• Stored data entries
* * * * * * *

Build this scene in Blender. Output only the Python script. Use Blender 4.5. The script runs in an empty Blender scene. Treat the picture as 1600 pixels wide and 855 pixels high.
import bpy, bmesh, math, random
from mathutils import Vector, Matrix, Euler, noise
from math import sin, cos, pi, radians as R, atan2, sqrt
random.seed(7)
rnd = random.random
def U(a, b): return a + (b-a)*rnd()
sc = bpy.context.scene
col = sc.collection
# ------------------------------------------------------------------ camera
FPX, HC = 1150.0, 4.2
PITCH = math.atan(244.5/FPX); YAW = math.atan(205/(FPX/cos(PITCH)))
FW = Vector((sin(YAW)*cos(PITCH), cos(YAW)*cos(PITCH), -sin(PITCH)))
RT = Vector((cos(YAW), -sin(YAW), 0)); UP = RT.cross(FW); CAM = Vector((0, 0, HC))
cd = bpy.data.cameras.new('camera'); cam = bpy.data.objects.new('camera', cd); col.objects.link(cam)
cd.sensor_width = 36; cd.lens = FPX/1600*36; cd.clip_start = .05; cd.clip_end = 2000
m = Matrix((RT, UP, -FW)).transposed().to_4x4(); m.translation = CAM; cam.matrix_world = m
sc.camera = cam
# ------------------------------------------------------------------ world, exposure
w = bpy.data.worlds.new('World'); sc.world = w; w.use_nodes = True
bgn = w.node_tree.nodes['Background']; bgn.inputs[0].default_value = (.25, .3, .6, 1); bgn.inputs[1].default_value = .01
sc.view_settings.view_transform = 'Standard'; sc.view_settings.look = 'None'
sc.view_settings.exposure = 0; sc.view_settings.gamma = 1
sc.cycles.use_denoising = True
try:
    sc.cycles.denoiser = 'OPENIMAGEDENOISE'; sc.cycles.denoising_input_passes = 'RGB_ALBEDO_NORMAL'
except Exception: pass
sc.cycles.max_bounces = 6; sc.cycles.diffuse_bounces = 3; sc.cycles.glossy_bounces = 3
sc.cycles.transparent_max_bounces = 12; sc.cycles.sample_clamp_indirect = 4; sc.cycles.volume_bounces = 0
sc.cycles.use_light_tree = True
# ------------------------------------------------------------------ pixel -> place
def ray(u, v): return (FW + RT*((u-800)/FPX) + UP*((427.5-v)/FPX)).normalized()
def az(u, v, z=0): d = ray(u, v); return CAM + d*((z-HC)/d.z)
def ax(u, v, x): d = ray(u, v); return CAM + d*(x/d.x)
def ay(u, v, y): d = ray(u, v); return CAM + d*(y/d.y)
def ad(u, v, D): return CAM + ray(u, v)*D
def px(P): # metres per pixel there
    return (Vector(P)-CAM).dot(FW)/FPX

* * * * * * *

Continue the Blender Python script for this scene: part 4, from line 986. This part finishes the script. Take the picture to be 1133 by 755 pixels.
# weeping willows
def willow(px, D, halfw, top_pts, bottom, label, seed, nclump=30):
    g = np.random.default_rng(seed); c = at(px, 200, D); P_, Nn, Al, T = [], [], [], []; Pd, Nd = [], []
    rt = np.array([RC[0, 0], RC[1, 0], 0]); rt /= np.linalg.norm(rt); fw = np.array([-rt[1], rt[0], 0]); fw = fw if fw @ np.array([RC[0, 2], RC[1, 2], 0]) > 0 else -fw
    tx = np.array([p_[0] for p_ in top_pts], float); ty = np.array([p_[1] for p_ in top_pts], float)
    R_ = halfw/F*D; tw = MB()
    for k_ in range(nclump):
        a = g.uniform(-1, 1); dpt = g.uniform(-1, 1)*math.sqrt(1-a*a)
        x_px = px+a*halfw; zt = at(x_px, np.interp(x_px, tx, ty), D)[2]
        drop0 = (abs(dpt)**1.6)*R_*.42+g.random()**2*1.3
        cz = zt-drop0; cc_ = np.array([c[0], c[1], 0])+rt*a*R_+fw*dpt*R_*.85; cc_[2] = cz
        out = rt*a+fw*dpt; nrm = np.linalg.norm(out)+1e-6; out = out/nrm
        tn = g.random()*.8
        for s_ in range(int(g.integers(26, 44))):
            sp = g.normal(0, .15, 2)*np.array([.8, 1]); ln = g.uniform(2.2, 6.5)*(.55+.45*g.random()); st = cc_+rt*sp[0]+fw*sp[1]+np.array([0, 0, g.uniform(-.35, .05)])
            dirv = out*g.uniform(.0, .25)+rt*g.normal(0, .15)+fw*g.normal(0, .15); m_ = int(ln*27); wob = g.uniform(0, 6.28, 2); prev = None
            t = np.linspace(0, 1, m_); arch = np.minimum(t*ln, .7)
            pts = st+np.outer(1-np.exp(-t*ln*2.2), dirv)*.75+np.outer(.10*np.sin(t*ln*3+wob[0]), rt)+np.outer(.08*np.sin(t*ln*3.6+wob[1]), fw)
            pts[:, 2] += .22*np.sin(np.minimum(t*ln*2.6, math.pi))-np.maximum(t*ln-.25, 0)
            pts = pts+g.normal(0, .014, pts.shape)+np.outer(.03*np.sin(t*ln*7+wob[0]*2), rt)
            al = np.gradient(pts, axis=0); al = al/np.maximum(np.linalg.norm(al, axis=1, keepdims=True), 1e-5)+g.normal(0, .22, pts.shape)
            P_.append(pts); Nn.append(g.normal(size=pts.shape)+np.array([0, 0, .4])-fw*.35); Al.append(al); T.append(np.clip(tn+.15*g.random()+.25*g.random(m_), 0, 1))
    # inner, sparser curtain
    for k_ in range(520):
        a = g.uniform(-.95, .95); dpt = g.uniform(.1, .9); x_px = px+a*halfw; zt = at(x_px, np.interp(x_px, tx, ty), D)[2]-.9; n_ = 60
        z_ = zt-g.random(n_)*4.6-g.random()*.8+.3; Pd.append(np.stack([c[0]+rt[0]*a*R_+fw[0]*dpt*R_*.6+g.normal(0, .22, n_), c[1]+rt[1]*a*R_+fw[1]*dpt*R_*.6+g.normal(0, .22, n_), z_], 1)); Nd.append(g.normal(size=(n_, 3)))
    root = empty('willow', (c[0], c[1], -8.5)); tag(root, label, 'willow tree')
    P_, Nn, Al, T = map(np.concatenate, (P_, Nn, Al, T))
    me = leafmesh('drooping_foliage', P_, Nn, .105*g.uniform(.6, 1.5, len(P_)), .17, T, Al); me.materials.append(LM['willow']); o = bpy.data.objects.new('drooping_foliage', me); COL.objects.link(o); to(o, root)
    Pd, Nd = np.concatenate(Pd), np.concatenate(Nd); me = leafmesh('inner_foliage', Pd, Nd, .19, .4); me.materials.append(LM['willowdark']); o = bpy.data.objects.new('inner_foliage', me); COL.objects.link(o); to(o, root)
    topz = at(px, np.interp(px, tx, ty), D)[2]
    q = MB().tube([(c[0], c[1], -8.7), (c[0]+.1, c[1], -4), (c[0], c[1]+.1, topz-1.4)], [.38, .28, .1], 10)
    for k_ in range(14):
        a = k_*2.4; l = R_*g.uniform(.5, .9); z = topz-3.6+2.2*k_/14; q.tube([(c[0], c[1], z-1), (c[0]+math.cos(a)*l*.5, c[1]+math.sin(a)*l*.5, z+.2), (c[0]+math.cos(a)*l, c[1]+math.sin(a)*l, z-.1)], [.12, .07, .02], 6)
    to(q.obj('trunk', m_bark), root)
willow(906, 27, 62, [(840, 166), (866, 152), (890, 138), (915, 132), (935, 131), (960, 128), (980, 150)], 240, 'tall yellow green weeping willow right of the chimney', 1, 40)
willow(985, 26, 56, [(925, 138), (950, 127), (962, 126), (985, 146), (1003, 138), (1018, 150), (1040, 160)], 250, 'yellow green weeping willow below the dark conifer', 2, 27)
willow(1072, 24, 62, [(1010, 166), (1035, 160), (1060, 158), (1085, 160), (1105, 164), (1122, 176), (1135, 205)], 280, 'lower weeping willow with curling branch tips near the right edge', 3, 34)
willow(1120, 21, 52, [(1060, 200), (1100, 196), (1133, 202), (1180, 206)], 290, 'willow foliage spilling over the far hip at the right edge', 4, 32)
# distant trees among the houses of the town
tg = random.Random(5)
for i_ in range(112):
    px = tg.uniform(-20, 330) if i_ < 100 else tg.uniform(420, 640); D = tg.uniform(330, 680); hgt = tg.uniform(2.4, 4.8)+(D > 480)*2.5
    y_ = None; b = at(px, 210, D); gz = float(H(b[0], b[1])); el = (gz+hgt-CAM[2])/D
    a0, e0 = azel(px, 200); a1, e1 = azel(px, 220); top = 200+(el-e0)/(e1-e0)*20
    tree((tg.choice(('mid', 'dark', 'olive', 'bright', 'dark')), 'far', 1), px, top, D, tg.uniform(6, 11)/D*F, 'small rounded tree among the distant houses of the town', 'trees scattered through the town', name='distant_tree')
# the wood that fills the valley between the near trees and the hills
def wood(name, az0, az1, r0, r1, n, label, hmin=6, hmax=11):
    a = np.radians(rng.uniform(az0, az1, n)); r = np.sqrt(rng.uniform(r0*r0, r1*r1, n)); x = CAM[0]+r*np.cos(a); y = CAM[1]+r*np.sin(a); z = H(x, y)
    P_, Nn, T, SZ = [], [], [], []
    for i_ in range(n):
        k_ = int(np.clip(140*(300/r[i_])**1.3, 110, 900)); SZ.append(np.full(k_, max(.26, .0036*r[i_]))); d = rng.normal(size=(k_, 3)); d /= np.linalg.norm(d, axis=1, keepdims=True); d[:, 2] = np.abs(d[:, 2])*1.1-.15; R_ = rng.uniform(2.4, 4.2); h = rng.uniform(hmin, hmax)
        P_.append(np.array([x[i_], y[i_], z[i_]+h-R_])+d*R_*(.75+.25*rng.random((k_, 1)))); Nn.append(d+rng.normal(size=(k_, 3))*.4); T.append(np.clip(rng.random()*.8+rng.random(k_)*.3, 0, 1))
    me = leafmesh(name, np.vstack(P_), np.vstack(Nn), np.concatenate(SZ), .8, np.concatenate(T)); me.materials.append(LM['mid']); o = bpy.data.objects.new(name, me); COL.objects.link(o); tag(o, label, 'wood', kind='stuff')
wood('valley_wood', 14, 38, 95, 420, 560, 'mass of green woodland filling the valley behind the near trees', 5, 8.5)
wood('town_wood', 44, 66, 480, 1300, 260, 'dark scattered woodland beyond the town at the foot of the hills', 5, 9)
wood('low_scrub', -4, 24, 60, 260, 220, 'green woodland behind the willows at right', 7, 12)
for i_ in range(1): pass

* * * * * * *

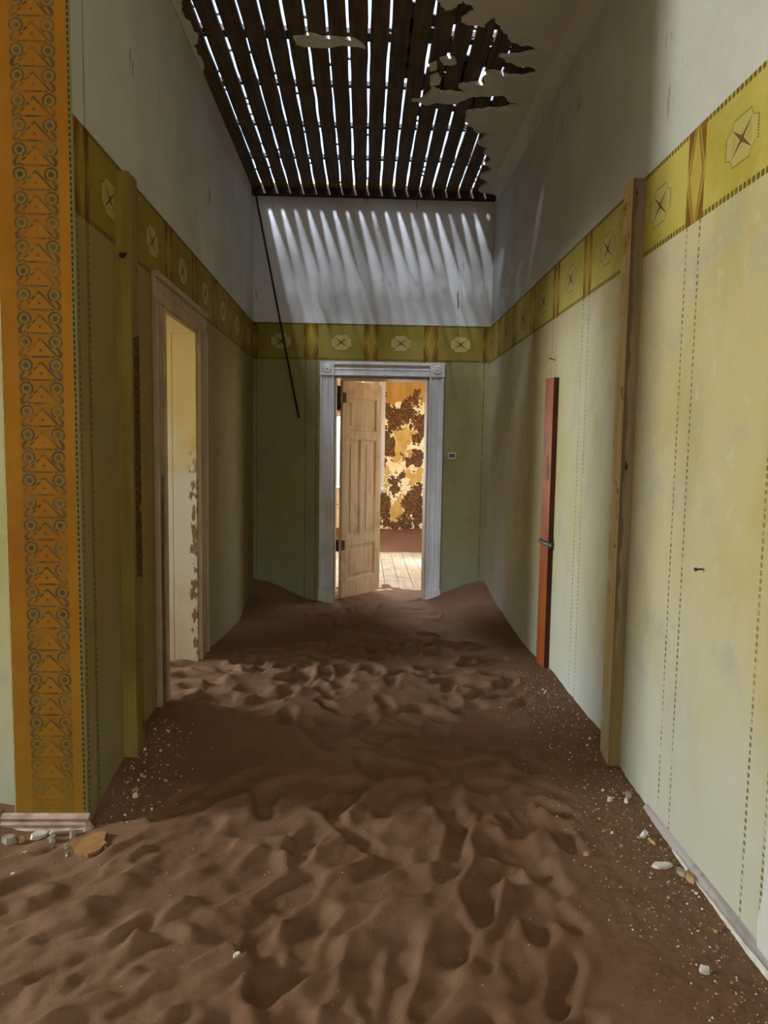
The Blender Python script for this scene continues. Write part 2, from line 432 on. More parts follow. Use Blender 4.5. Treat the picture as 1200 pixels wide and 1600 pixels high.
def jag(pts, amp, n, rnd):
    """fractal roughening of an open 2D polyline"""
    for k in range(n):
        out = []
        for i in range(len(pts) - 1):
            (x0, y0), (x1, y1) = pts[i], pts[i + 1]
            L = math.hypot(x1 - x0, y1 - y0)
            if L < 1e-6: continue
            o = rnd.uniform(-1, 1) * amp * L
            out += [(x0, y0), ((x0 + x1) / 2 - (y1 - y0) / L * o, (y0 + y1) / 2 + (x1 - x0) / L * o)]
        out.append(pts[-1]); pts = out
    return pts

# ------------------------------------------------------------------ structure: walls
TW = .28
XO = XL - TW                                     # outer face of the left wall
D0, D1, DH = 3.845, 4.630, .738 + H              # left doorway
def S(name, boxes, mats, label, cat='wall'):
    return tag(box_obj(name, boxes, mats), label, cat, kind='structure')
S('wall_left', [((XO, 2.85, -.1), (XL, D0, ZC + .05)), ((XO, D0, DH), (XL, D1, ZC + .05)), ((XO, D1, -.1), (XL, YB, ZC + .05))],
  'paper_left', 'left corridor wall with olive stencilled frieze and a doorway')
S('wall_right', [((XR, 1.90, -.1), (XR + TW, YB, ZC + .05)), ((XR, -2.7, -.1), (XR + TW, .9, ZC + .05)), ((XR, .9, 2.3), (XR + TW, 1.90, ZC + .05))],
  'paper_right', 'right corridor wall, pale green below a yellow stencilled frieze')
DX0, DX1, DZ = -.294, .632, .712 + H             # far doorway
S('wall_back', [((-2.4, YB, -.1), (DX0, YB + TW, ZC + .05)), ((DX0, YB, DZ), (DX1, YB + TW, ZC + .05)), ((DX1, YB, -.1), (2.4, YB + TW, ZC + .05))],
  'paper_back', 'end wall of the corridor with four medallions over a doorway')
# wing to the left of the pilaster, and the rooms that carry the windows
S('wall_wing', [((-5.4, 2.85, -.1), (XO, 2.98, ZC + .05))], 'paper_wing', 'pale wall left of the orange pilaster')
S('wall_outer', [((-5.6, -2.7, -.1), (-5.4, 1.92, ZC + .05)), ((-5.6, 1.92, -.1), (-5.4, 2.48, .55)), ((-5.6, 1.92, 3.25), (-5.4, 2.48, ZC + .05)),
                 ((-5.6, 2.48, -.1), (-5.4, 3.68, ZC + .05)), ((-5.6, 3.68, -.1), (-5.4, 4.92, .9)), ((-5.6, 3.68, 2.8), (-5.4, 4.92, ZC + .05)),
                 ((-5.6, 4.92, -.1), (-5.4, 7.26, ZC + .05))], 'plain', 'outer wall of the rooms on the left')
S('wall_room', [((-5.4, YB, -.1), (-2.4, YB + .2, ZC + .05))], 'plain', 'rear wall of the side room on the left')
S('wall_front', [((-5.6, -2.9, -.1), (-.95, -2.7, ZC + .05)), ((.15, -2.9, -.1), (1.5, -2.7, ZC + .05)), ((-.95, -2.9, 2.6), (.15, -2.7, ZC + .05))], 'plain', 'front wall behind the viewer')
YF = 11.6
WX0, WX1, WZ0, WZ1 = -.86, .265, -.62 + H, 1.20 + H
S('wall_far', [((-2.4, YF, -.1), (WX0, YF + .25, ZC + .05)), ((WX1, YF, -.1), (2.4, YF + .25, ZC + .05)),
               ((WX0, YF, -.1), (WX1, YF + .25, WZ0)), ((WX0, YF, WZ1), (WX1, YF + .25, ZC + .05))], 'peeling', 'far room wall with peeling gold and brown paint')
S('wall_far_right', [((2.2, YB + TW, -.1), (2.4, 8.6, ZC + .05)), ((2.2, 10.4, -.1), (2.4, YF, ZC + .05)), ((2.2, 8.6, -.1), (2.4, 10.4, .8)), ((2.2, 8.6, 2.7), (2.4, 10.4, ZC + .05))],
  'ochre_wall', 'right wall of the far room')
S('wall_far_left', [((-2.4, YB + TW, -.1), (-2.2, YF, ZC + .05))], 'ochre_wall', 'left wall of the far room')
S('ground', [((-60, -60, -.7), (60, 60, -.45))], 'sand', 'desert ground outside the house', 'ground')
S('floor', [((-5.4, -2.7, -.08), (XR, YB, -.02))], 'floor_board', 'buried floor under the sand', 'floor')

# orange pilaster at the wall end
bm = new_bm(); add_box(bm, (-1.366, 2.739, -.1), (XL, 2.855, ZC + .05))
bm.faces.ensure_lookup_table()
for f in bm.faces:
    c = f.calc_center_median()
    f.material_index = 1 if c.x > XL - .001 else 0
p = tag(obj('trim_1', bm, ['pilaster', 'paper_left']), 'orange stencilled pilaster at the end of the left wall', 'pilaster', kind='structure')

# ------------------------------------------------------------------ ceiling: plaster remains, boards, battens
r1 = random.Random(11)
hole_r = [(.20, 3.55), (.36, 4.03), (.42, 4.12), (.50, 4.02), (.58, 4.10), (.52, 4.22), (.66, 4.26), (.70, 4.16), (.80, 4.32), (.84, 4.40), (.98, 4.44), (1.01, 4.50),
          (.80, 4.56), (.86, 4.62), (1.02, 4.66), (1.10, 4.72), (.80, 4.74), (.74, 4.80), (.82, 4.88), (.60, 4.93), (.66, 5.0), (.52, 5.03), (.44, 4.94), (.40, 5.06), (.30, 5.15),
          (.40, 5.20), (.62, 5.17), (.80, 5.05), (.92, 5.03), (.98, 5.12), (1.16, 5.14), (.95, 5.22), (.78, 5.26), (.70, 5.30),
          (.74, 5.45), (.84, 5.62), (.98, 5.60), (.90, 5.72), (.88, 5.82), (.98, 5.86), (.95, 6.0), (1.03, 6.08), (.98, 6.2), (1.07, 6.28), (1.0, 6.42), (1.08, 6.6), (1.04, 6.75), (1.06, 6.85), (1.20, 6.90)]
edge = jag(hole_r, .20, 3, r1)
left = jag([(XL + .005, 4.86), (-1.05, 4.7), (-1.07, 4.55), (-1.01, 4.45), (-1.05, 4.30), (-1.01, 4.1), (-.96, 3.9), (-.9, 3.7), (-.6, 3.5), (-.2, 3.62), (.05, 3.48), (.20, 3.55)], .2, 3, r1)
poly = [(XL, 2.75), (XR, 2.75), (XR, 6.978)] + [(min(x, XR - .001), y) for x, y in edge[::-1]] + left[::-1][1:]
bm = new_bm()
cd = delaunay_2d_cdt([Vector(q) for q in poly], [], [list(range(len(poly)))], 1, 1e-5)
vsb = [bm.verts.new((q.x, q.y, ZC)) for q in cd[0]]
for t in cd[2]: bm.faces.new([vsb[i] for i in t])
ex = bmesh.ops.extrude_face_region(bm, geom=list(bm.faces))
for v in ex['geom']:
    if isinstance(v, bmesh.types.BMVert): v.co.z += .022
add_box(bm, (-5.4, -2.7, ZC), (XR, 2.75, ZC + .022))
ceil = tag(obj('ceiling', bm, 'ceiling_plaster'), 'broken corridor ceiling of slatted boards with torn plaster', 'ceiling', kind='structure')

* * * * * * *

• What you need to do
Locate all lines in the listing above with the word "Python" and copy them.

• Result of this exercise
Build this scene in Blender. Output only the Python script. Use Blender 4.5. The script runs in an empty Blender scene. Treat the picture as 1600 pixels wide and 855 pixels high.
Continue the Blender Python script for this scene: part 4, from line 986. This part finishes the script. Take the picture to be 1133 by 755 pixels.
The Blender Python script for this scene continues. Write part 2, from line 432 on. More parts follow. Use Blender 4.5. Treat the picture as 1200 pixels wide and 1600 pixels high.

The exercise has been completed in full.